I thank you for the information. However, the fact that Martin didn’t start it, and that it is perhaps even in common use, doesn’t make it any less stupid.

So I can call you a “dirty, rotten scoundrel” only if I literally am referring to microbial decomposition of your necrotic flesh?

The way Timothy Olyphant pronounces “Realtor” in Justified: Re-la-tor.

And he says it so many times per episode, it irks me no end.

Real-a-tor, jewel-ery, mason-ary… In my data, it bugs me when whoever entered the record puts ‘cemetary’, ‘masonary’, ‘Westminister’, apostrophy-esses for plurals "e.g., SUPPLY’S, MATERIAL’S)… Actually, there are a lot of things that bug me in the data. I want to send them a dictionary and/or suggest their employees attend a semester of remedial English.

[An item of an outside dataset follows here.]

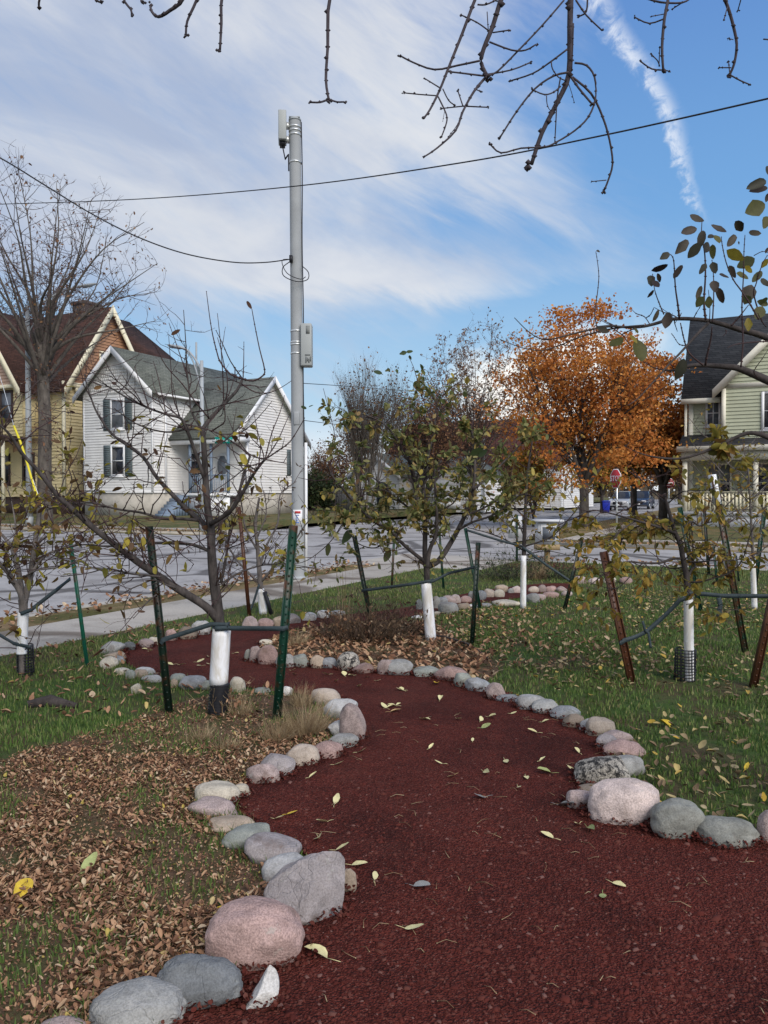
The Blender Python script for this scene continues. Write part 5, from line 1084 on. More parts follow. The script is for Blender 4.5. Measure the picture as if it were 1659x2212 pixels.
# ------------------------------------------------------------------ cars
M['car_silver'] = plain('car_silver', (.42, .43, .44), .3, 1, .05, .5, 0, metal=.3); M['car_blue'] = plain('car_blue', (.02, .035, .07), .25, 1, .05, .6, 0); M['car_white'] = plain('car_white', (.72, .73, .75), .3, 1, .03, .5, 0)
M['car_red'] = plain('car_red', (.3, .02, .03), .3, 1, .05, .5, 0); M['tyre'] = plain('tyre', (.02, .02, .02), .8, 8, .2); M['lamp_glass'] = plain('lamp_glass', (.65, .66, .68), .15, 2, .05, .6, 0); M['car_mid'] = plain('car_mid', (.06, .11, .2), .3, 1, .05, .5, 0)
def car(name, label, u, v, paint, heading=-1, L=4.6, wd=1.85, h=1.7, pickup=False, z=None, turn=0.0):
    z = H(u, 0)-.1 if z is None else z; o = W(u, v, z); t = thing(name, label, 'car', o, 'parked cars')
    f = (UVc*heading); f = Vector((f.x*math.cos(turn)-f.y*math.sin(turn), f.x*math.sin(turn)+f.y*math.cos(turn), 0)); s = Vector((f.y, -f.x, 0)); B_ = lambda a, c, zz: o+f*a+s*c+ZV*zz
    hw = wd/2; prof = [(-L/2, .45), (-L/2, .95), (-L/2+.1, 1.05), (L/2-1.2, 1.05), (L/2-.15, .92), (L/2, .7), (L/2, .35), (L/2-.2, .25), (-L/2+.2, .25)]
    def loft(pr, inset_top, mat, nm, par):
        zmax = max(p[1] for p in pr); mb = MB(); n = len(pr); V = []
        for sd in (-1, 1):
            for a, zz in pr: V.append(B_(a, sd*(hw-inset_top*max(0, (zz-.5)/(zmax-.5+1e-6))), zz))
        mb.add(V, [tuple(range(n)), tuple(range(2*n-1, n-1, -1))]+[(i, n+i, n+(i+1) % n, (i+1) % n) for i in range(n)]); return mb.build(nm, mat, par, bevel=.05)
    bd = loft(prof, .08, paint, 'body', t)
    cb = [(-L/2+.12, 1.05), (-L/2+.5, h-.04), (-L/2+.9, h), (L/2-2.1, h-.02), (L/2-1.25, 1.05)] if not pickup else [(-.6, 1.05), (-.45, h), (L/2-2.0, h), (L/2-1.25, 1.05)]
    zz0 = 1.05; mb = MB(); n = len(cb); V = []
    for sd in (-1, 1):
        for a, zz in cb: V.append(B_(a, sd*(hw-.1-.22*(zz-zz0)/(h-zz0)), zz))
    mb.add(V, [tuple(range(n)), tuple(range(2*n-1, n-1, -1))]+[(i, n+i, n+(i+1) % n, (i+1) % n) for i in range(n)]); mb.build('cabin_glass', M['dark_glass'], t, bevel=.03)
    a0 = cb[1][0]; a1 = cb[-2][0]; mb = MB(); mb.obox(o, f, s, ZV, a0+.05, a1, -hw+.33, hw-.33, h-.03, h+.035); mb.build('roof', paint, t, bevel=.03)
    for a in (-L/2+.85, L/2-.85):
        for sd in (-1, 1):
            c = B_(a, sd*(hw-.1), .34); mb = MB(); mb.tube([c-s*.11, c+s*.11], .34, 20); w_ = mb.build('wheel', M['tyre'], t)
            mb = MB(); c2 = c+s*sd*.1; mb.tube([c2-s*.02, c2+s*.025], .2, 14); mb.build('rim', M['steel'], w_)
    for sd in (-1, 1):
        mb = MB(); mb.obox(o, f, s, ZV, L/2-.22, L/2+.02, sd*(hw-.42)-.22, sd*(hw-.42)+.2, .66, .84); mb.build('headlight', M['lamp_glass'], t, bevel=.02)
        mb = MB(); mb.obox(o, f, s, ZV, L/2-1.5, L/2-1.35, sd*(hw+.02), sd*(hw+.17), 1.05, 1.2); mb.build('wing_mirror', paint, t)
    mb = MB(); mb.obox(o, f, s, ZV, L/2-.1, L/2+.03, -.42, .42, .52, .78); mb.obox(o, f, s, ZV, L/2-.1, L/2+.03, -.8, .8, .28, .42); mb.build('grille', M['black_plastic'], t)
    mb = MB(); mb.obox(o, f, s, ZV, L/2, L/2+.045, -.17, .17, .44, .54); mb.build('number_plate', M['white_trim'], t)
    return t
def at_uv(px, v):                       # where the sight line through column px crosses the street line v
    k = (px-CX)/F; u = v*(-k*CU-CV)/(CU-k*CV)*1.0
    return u
car('parked_car', 'silver grey car facing us behind the trunk in the side street', at_uv(1344, -12.6), -12.6, M['car_silver'])
car('parked_car', 'dark blue car facing us right of the silver grey one', at_uv(1383, -11.6)+1, -11.6, M['car_blue'])
car('parked_car', 'white pickup truck facing us in front of the long white house', at_uv(1092, -24.5), -24.5, M['car_white'], h=1.95, L=5.2, wd=2.0, pickup=True, z=H(64, -30)+.05, turn=.35)
car('parked_car', 'blue car seen over the lawn right of the white corner house', 52, -31.5, M['car_mid'], h=1.5, z=H(52, -30)+.02, turn=1.35)
# ------------------------------------------------------------------ small cell pole by the sidewalk
pb = G(648, 1251); pt_ = P(637, 262, pb.y); pb0 = Vector((pt_.x*.6+pb.x*.4-0.03, pb.y, 0)); ph = pt_.z; pxm = P(637, 600, pb.y).x
pole = thing('utility_pole', 'tall grey steel pole carrying an antenna and a grey box', 'pole', (pxm, pb.y, 0))
wx = lambda d: d/F*pb.y
axp = lambda z: Vector((P(645, 1250, pb.y).x+(pt_.x-P(645, 1250, pb.y).x)*(z/ph), pb.y, z)); r0 = wx(13.2)
mb = MB(); mb.tube([axp(0), axp(2.2), axp(4.5), axp(ph)], [r0*1.06, r0, r0*.97, r0*.93], 24); sh_ = mb.build('shaft', M['pole_paint'], pole, smooth=False)
sh_.data.polygons.foreach_set('use_smooth', np.ones(len(sh_.data.polygons), bool)); sh_.data.set_sharp_from_angle(angle=math.radians(40))
mb = MB(); c = axp(ph); mb.tube([c, c+ZV*.03], r0*1.02, 20); mb.obox(c, Vector((1, 0, 0)), Vector((0, 1, 0)), ZV, -.1, .1, -.1, .1, .03, .05); mb.build('pole_cap', M['galv'], pole)
zy = lambda y, Y=None: P(637, y, pb.y).z
for y in (276, 284, 293, 352, 716, 740, 745, 764):
    mb = MB(); c = axp(zy(y)); mb.tube([c-ZV*.016, c+ZV*.016], r0*1.03, 20); mb.build('clamp_band', M['steel'], pole)
# antenna panel on brackets, left of the top
c = axp(zy(277)); L_ = Vector((-1, -.12, 0)).normalized(); fw = Vector((.12, -1, 0)).normalized()
mb = MB(); a = P(610, 245, pb.y); b2 = P(610, 308, pb.y); mb.obox(Vector((a.x, pb.y, b2.z)), L_, fw, ZV, -wx(8.5), wx(8.5), -.16, .16, 0, a.z-b2.z); an = mb.build('antenna', M['box_paint'], pole, bevel=.015)
mb = MB()
for y in (272, 302): cc = axp(zy(y)); mb.tube([cc, Vector((a.x, pb.y, cc.z))], .02, 8); mb.obox(Vector((a.x+wx(9), pb.y, cc.z)), Vector((1, 0, 0)), Vector((0, 1, 0)), ZV, -.02, .05, -.05, .05, -.05, .05)
mb.build('bracket', M['steel'], pole)
mb = MB(); mb.obox(Vector((a.x, pb.y, b2.z-.07)), L_, fw, ZV, -.05, .05, -.09, .09, 0, .07); mb.build('connector', M['black_plastic'], an)
mb = MB(); e = Vector((a.x, pb.y, b2.z-.06))
for k in (-.03, 0, .03): mb.tube([e+fw*k, e+Vector((.05, k, -.25)), axp(zy(345))+Vector((-r0-.01, k*.5, .1)), axp(zy(370))+Vector((-r0-.005, -.02+k*.4, 0))], .011, 6)
mb.tube([axp(zy(y))+Vector((r0+wx(1.2)*(1+.6*math.sin(y*.021)), -.02, 0)) for y in range(265, 1240, 24)], .011, 5)
mb.tube(*crom([P(625, 566, pb.y-.1), P(611, 578, pb.y-.15), P(613, 596, pb.y-.2), P(640, 608, pb.y-.25), P(664, 604, pb.y-.15), P(666, 588, pb.y-.1), P(652, 574, pb.y-.12)], [.009]*7), 5)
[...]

This was going to be mine. It seems you see it more in Sci Fi (I can hear Bones McCoy doings it as I write, just can’t remember what the word/name was) because of the ‘alien’ names, but it is not, as you note, unique to Sci Fi…

That would be morally rotten, or behaviorally so, but you have a point. I’d say that that works because it’s metaphorical- but then, this might be too. Of course, any metaphorical use of the term is mostly going to be centered around something that has nonliteral aspects, but if it’s an established meteorological term, it’s a moot point. And further, within the book’s world, that might actually make sense; though that’s hard to say without knowing the weather patterns of the place these people evolved- damn, this series just brings out the nerd in you, doesn’t it?

Journey To Bable:

Amanda: Well, he, uh, he did have a pet Sehlat (say-LOT) he was very fond of.

McCoy: Sehlat? (SELL-ut)

I mean, she just said it right in front of you!

Apples and oranges. I’m talking about immersion in water, not being airborne.